Rupiah Forwards Advance on Stock Inflows; Bonds Little Changed

Indonesia’s three-month rupiah forwards rose to within 0.3 percent of a two-month high after international investors increased their holdings of the nation’s equities. Government bonds were little changed.

Funds based overseas bought $70 million more of local stocks than they sold in the first two days of this week, boosting net purchases in 2013 to $1 billion, exchange data show. Bank of Japan is expected to keep policy unchanged at a two-day meeting which starts today, according to a survey of economists by Bloomberg News. European Central Bank President Mario Draghi said yesterday “enormous progress” has been made in Spain, easing concern over the European debt crisis.

“Global central banks are taking ultra-loose monetary policies,” said Mika Martumpal, a currency analyst at PT Bank CIMB Niaga in Jakarta.
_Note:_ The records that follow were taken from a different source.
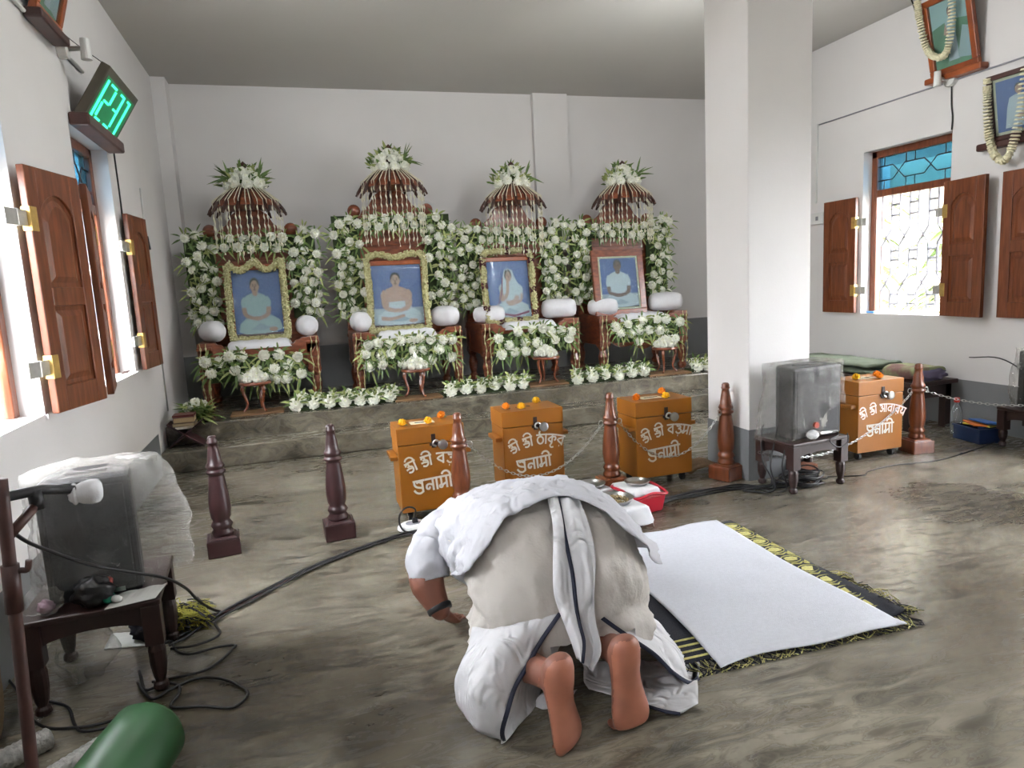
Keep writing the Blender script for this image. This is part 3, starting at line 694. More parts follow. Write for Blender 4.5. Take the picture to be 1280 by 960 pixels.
# ------------------------------------------------------------------ portraits (generic printed figures)
SKN = mat('print_skin', 'bd9080', .5, var=.02); SKD = mat('print_skin_dark', '6d4c40', .5, var=.02)
PBLUE = mat('print_blue', '46609f', .45, var=.06, scale=2); PSH = mat('print_pale_blue_cloth', 'a9bcc0', .5, var=.05); PWH = mat('print_white_cloth', 'c6cbd6', .5, var=.05, scale=14)
PHR = mat('print_hair', '1d1a1c', .5, var=.02); PGR = mat('print_grey_sheet', 'a7b0bd', .5, var=.06); PRD = mat('print_red_border', '86355a', .5, var=.04); PBR = mat('print_brown_band', '5a3338', .5)
PSK2 = mat('print_fold', '9aa6b4', .5, var=.04)
def figure(kind, w, h):
    mats = [PBLUE, PSH, PWH, SKN, PHR, PGR, PRD, PBR, SKD, PSK2]
    mb = MB(); lay = [0]
    def poly(p, mi):
        lay[0] += 1; y = -.00015 * lay[0]
        o = len(mb.v); mb.v += [((a - .5) * w, y, b_ * h) for a, b_ in p]; mb.f.append(tuple(range(o, o + len(p)))); mb.m.append(mi)
    def ell(cx, cy, rx, ry, mi, n=18): poly([(cx + rx * math.cos(2 * PI * i / n), cy + ry * math.sin(2 * PI * i / n)) for i in range(n)], mi)
    def limb(pts, wd, mi):
        P = spline([(a, 0, b_) for a, b_ in pts], 4); L_ = []; R_ = []
        for i, p in enumerate(P):
            d = P[min(i + 1, len(P) - 1)] - P[max(i - 1, 0)]; d = V((d.x * w, 0, d.z * h)).normalized(); ww = wd * (1 - .35 * i / len(P)); n_ = V((-d.z / w, 0, d.x / h)) * ww * w
            L_.append((p.x + n_.x, p.z + n_.z)); R_.append((p.x - n_.x, p.z - n_.z))
        for i in range(len(P) - 1): poly([L_[i], L_[i + 1], R_[i + 1], R_[i]], mi)
    poly([(0, 0), (1, 0), (1, 1), (0, 1)], 0)
    sk = 8 if kind == 4 else 3; cl = {1: 1, 2: 2, 3: 2, 4: 2}[kind]
    cx, hy = {1: (.46, .75), 2: (.48, .75), 3: (.53, .74), 4: (.48, .81)}[kind]
    if kind == 2: poly([(0, 0), (1, 0), (1, .31), (0, .31)], 5); poly([(0, 0), (1, 0), (1, .05), (0, .05)], 7)
    if kind == 3: poly([(.02, 0), (.98, 0), (1, .16), (.02, .18)], 5)
    if kind == 4: poly([(0, 0), (1, 0), (1, .30), (0, .30)], 5); poly([(.1, .02), (1, .02), (1, .06), (.1, .05)], 4)
    if kind == 1: poly([(0, 0), (1, 0), (1, .05), (0, .05)], 7)
    # crossed legs
    poly([(.06, .08), (.10, .20), (.25, .29), (.50, .25), (.75, .32), (.93, .24), (.98, .10), (.80, .05), (.5, .04), (.2, .04)], cl)
    poly([(.30, .10), (.50, .20), (.72, .13), (.60, .09)], 9)
    if kind in (1, 2): ell(.78, .10, .09, .035, 3); 
    if kind == 2: limb([(.15, .16), (.35, .14), (.62, .19)], .04, 3)
    # torso
    t = .74 if kind != 4 else .80
    body = 3 if kind == 2 else cl
    poly([(cx - .20, .26), (cx - .22, .45), (cx - .245, .55), (cx - .235, hy - .17), (cx - .19, hy - .13), (cx - .06, hy - .09), (cx + .06, hy - .09), (cx + .19, hy - .13), (cx + .235, hy - .17), (cx + .25, .55), (cx + .21, .45), (cx + .20, .26)], body)
    if kind == 2: poly([(cx - .17, .24), (cx - .16, .41), (cx + .16, .42), (cx + .18, .24)], 2)
    # arms to folded hands
    slv = body
    for sx in (-1, 1):
        if kind == 3 and sx == -1:
            limb([(cx - .14, .56), (cx - .19, .42), (cx - .20, .34), (cx - .10, .46), (cx - .05, .64)], .05, 3); continue
        limb([(cx + sx * .20, hy - .17), (cx + sx * .26, .52), (cx + sx * .25, .43)], .062, slv)
        limb([(cx + sx * .26, .44), (cx + sx * .23, .33), (cx + sx * .10, .28), (cx + sx * .01, .26)], .05, sk)
    ell(cx, .27, .07, .035, sk)
    # neck, head, hair, features
    poly([(cx - .055, hy - .12), (cx - .05, hy), (cx + .05, hy), (cx + .055, hy - .12), (cx, hy - .15)], sk)
    if kind == 3:
        poly([(cx - .16, hy - .30), (cx - .13, hy), (cx - .09, hy + .11), (cx, hy + .135), (cx + .10, hy + .10), (cx + .13, hy), (cx + .26, hy - .20), (cx + .24, hy - .42)], 2)
        ell(cx - .01, hy + .02, .085, .10, 4)
        poly([(.10, .07), (.30, .13), (.6, .08), (.95, .14), (.95, .10), (.6, .04), (.30, .09), (.10, .03)], 6)
        limb([(cx - .14, hy - .02), (cx - .20, .42), (.2, .2)], .012, 6)
        limb([(cx - .18, .34), (cx - .06, .45), (cx - .03, hy - .07)], .045, 3)
        limb([(cx + .18, .40), (cx + .08, .31), (cx - .1, .30)], .05, 3)
        ell(cx - .005, hy - .005, .065, .085, 3)
    else:
        ell(cx, hy + .035, .10, .10, 4); ell(cx, hy - .005, .083, .10, sk)
        for sx in (-1, 1): ell(cx + sx * .086, hy - .005, .012, .026, sk, 8)
    for sx in (-1, 1): ell(cx + sx * .032, hy + .012, .016, .008, 4, 8); poly([(cx + sx * .012, hy + .03), (cx + sx * .052, hy + .033), (cx + sx * .052, hy + .042), (cx + sx * .012, hy + .039)], 4)
    poly([(cx - .006, hy + .01), (cx + .006, hy + .01), (cx + .016, hy - .025), (cx - .016, hy - .025)], 8)
    if kind in (1, 2): poly([(cx - .045, hy - .052), (cx, hy - .03), (cx + .045, hy - .052), (cx, hy - .048)], 4)
    poly([(cx - .022, hy - .058), (cx + .022, hy - .058), (cx, hy - .066)], 7)
    return mb, mats
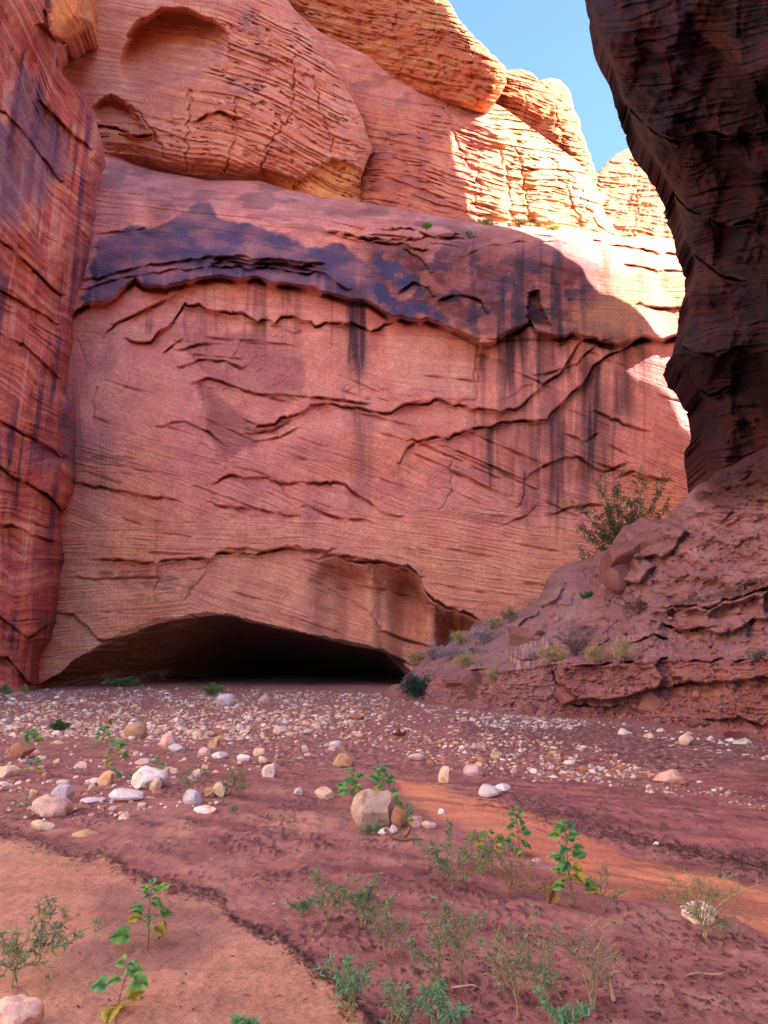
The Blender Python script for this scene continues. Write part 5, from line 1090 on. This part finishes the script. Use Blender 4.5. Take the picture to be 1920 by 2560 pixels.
twig(205, 2032, [[(-22,0,2),(-6,2,8),(10,3,7),(24,2,4)], [(-6,2,8),(4,-2,2)]], 3, (.12, .07, .06), "thin black twig beside the flat pink boulder")
twig(525, 1996, [[(-10,0,2),(8,2,14),(22,3,26)]], 2.5, (.50, .38, .24), "straw coloured stick leaning on a tan cobble")
twig(1770, 2455, [[(-50,0,2),(-20,2,5),(10,1,3),(44,2,6)], [(10,1,3),(30,-4,8)]], 2.5, (.36, .28, .16), "dry straw stalk lying on the mud at lower right")
# plant litter
r = np.random.default_rng(55); lit = Acc()
def scrap(px, py, s):
    p = ground_hit(px, py); a = r.uniform(0, 6.28); L = s*r.uniform(.5, 1.6); wd = s*r.uniform(.12, .35); d = np.array([math.cos(a), math.sin(a), r.uniform(-.1, .25)]); q = np.array([-math.sin(a), math.cos(a), r.uniform(-.3, .3)]); u = np.array([0, 0, s*.12])
    b = p+np.array([0, 0, .006]); lit.add(np.array([b-d*L-q*wd*.3, b+d*L*.1-q*wd+u, b+d*L, b+d*L*.1+q*wd+u*.5]), np.array([(0,1,2),(0,2,3)]), np.array((.05,.028,.026))*r.uniform(.6, 1.8))
for i in range(2600):
    t = r.uniform(0, 1); x = r.uniform(-40, 960); y = float(line(x, SHORE))+r.normal()*11; scrap(x, y, r.uniform(.006, .018))
for i in range(2600):
    x = r.uniform(1190, 1920); y = float(line(x, [(1190,2002),(1300,2030),(1480,2075),(1650,2120),(1800,2150),(2000,2180)]))+r.normal()*13; scrap(x, y, r.uniform(.008, .022))
for poly, n in (([(650,2300),(1100,2300),(1920,2350),(1920,2560),(860,2560)], 4200), ([(500,2120),(1100,2060),(1300,2250),(900,2300),(620,2260)], 1200), ([(560,1830),(1000,1790),(1700,1850),(1800,1930),(1200,1930),(760,1900)], 1200), ([(60,2120),(560,2260),(860,2560),(0,2560)], 150)):
    for x, y in inpoly(poly, n):
        if pn(x/60., y/24., 450) > -.12: scrap(x, y, r.uniform(.006, .02) if y > 1950 else r.uniform(.02, .07))
o = link("plant_litter", lit.mesh("plant_litter", False), M_stem); tag(o, "dark scraps of plant litter along the sand and mud", "plant litter", None, 'stuff')
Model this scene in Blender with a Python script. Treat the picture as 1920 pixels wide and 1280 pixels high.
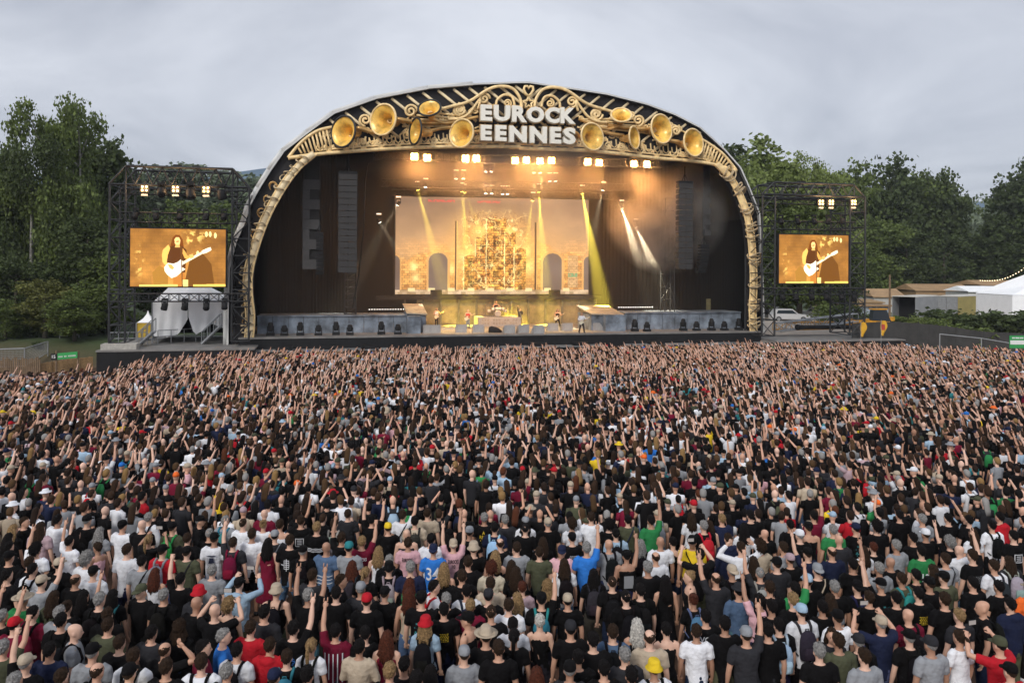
import bpy, bmesh, math, random
import numpy as np
from mathutils import Vector, Matrix, noise as mnoise
R = math.radians
rnd = random.Random(7)
for o in list(bpy.data.objects): bpy.data.objects.remove(o)
sc = bpy.context.scene
COL = sc.collection

# ---------------------------------------------------------------- camera, sky, sun, exposure
FPX, CZ, YH, ROLL = 1500.0, 9.0, 500.0, 0.006     # focal length in photo pixels, camera height, horizon row, roll
cam = bpy.data.cameras.new('camera'); camo = bpy.data.objects.new('camera', cam); COL.objects.link(camo)
cam.sensor_width = 36; cam.lens = FPX/1920*36; cam.shift_y = -(640-YH)/1920
cam.clip_start = .1; cam.clip_end = 6000
camo.matrix_world = Matrix.Translation((0, 0, CZ)) @ Matrix.Rotation(R(90), 4, 'X') @ Matrix.Rotation(ROLL, 4, 'Z')
sc.camera = camo
sc.view_settings.view_transform = 'Standard'; sc.view_settings.look = 'None'
sc.view_settings.exposure = 0.36; sc.view_settings.gamma = 1
sc.cycles.max_bounces = 5; sc.cycles.diffuse_bounces = 2; sc.cycles.volume_bounces = 0
sc.cycles.transparent_max_bounces = 12
sc.cycles.volume_step_rate = 4; sc.cycles.volume_max_steps = 64
SUN_EL, SUN_AZ = R(36), R(203)                      # high veiled sun behind the viewer
W = bpy.data.worlds.new('World'); sc.world = W; W.use_nodes = True
nt = W.node_tree; nt.nodes.clear()
def N(nt, t, **k):
    n = nt.nodes.new(t)
    for a, b in k.items():
        if a == 'inp':
            for i, v in b.items(): n.inputs[i].default_value = v
        else: setattr(n, a, b)
    return n
wo = N(nt, 'ShaderNodeOutputWorld'); bg = N(nt, 'ShaderNodeBackground', inp={'Strength': .1})
sky = N(nt, 'ShaderNodeTexSky', sky_type='NISHITA', sun_disc=False, sun_elevation=SUN_EL, sun_rotation=SUN_AZ)
tc = N(nt, 'ShaderNodeTexCoord'); sep = N(nt, 'ShaderNodeSeparateXYZ')
nt.links.new(tc.outputs['Generated'], sep.inputs[0])
az = N(nt, 'ShaderNodeMath', operation='ADD', inp={1: .22}); nt.links.new(sep.outputs[2], az.inputs[0])
mx = N(nt, 'ShaderNodeMath', operation='MAXIMUM', inp={1: .12}); nt.links.new(az.outputs[0], mx.inputs[0])
dx = N(nt, 'ShaderNodeMath', operation='DIVIDE'); dy = N(nt, 'ShaderNodeMath', operation='DIVIDE')
nt.links.new(sep.outputs[0], dx.inputs[0]); nt.links.new(mx.outputs[0], dx.inputs[1])
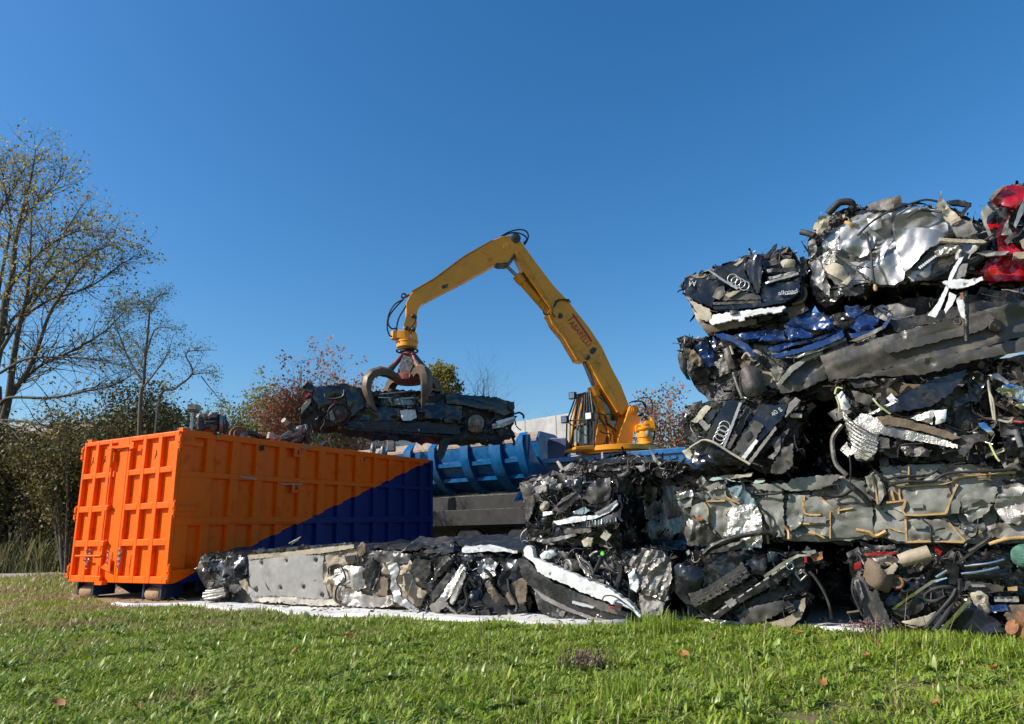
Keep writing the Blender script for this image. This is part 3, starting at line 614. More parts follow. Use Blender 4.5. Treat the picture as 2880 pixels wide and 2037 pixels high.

That “means inflows into the Indonesian capital market and is good for the rupiah,” he said.

Three-month non-deliverable forwards advanced 0.1 percent to 9,691 per dollar as of 3:23 p.m. in Jakarta, data compiled by Bloomberg show. They reached 9,661 on Feb. 11, the strongest level since Dec. 4. The contracts traded at a 0.5 percent discount to the spot rate, which was little changed at 9,641, according to prices from local banks compiled by Bloomberg.

A daily fixing used to settle the derivative contracts was set at 9,643 per dollar today by the Association of Banks in Singapore. That’s 0.4 percent stronger than 9,685 on Feb. 8. Markets in the city-state were closed Feb. 11 and yesterday for the Chinese New Year holidays.

The rupiah’s one-month implied volatility, which measures expected exchange-rate swings used to price options, was little changed at 6.5 percent for an eighth day.

Asset Purchases

Bank of Japan Governor Masaaki Shirakawa and six of his nine fellow board members voted last month for a 2 percent inflation target, to be achieved “at the earliest possible time,” and pledged to begin open-ended asset purchases from January 2014.

Indonesia’s current-account deficit widened to $7.8 billion in the quarter ended December, compared with the $7.4 billion median estimate in a Bloomberg news survey and $5.3 billion in the prior period, the central bank reported today.

The yield on Indonesia’s 5.625 percent bonds due May 2023 was little changed at 5.26 percent, prices from the Inter Dealer Market Association show.

Bank Indonesia maintained its benchmark rate at a record-low 5.75 percent yesterday, as forecast by all 17 analysts surveyed by Bloomberg.